Too many owners request a Fair Market Value because ego demands the highest value estimate for their asset.  Multi-owner agencies who request a Fair Market Value and try to use it to support Owners’ Buy/Sell Agreements find that the value is so overstated compared to its earnings potential as a Going Concern that the agency MUST BE SOLD in order to accommodate the redemption of ownership interest by a selling owner or an estate.  This means that if the owners agree that the value of their agency is equated to its value if sold to an outside entity, then if one owner dies or departs, requiring the redemption of his/her interest in the agency, the “accepted” liability to the agency may be far more than the actual cashflow of the agency as it currently operates.  In other words, the agency could not afford to buy back an owner’s interest with current cashflow.  

For instance, if an agency can generate 400,000/yr in earnings to its two owners and they project continuing operations for the next five years, it is logical that their value as a going concern be in the vicinity of $2,000,000.  However, a purchasing agency might close the agency location in favor of moving the book of business to the new owner’s existing location, reduce several agency staff member positions whose jobs become redundant and would not need a second accountant or attorney and save money on those outside services as well.  That means that the acquiror could earn substantially more from the acquisition of the agency than the current two owners could earn, thereby permitting the buyer to offer more than $2,000,000 for the agency assets, its book of business, and still turn a profit on the transaction.
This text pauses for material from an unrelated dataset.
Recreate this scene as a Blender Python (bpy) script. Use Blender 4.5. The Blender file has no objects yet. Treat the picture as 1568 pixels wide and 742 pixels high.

If the agency in question valued itself at Fair Market Value and used that value in the Owners’ Buy/Sell Agreement then the death or departure of one owner would require the remaining owner to purchase the departed owner’s interest at a higher price than could be justified by the agency as a Going Concern (generating $200,000 /yr to each owner in total earnings (compensation, benefits, perquisites and profits).  The remaining cashflow after the departure of the former owner would be insufficient to sponsor the value of 50% of the Fair Market Value of the agency under different circumstances.  And, worse yet, financial institutions who would be used to finance the re-purchase of the departed owner’s stock could not justify loaning the agency more than the $1,000,000 of cashflow freed by the departure of the former owner.  The Fair Market Value that was used to sponsor the Buy/Sell Agreement would likely be much more than the Going Concern Value and the free cashflow to pay the bank’s principal and interest.

We have seen many agencies forced to sell because the owners agreed to redeem stock at FMV rather than Going Concern value.

An agency acquisition, as opposed to a Going Concern Value, is correctly valued for its Fair Market Value.  While the owners of the acquired agency may stay and hopefully enjoy the economies of scale that can only be achieved by their joining buyer’s agency, the value that the buyer can afford to pay the seller will be determined by how much additional cashflow and earnings potential can be enjoyed by its acquisition of the seller.

The value of the selling agency is the reasonable maximum value that the buyer can afford that is supportable by both the increased cashflow and the increased value potential from acquiring the seller’s assets.  How that value is transferred to the owners of the seller (cash, Down Payment and terms, finance, buyer’s stock, shadow stock, or a combination of any of these tools) is a separate issue and should be discussed once the buyer presents an acceptable offer to the seller.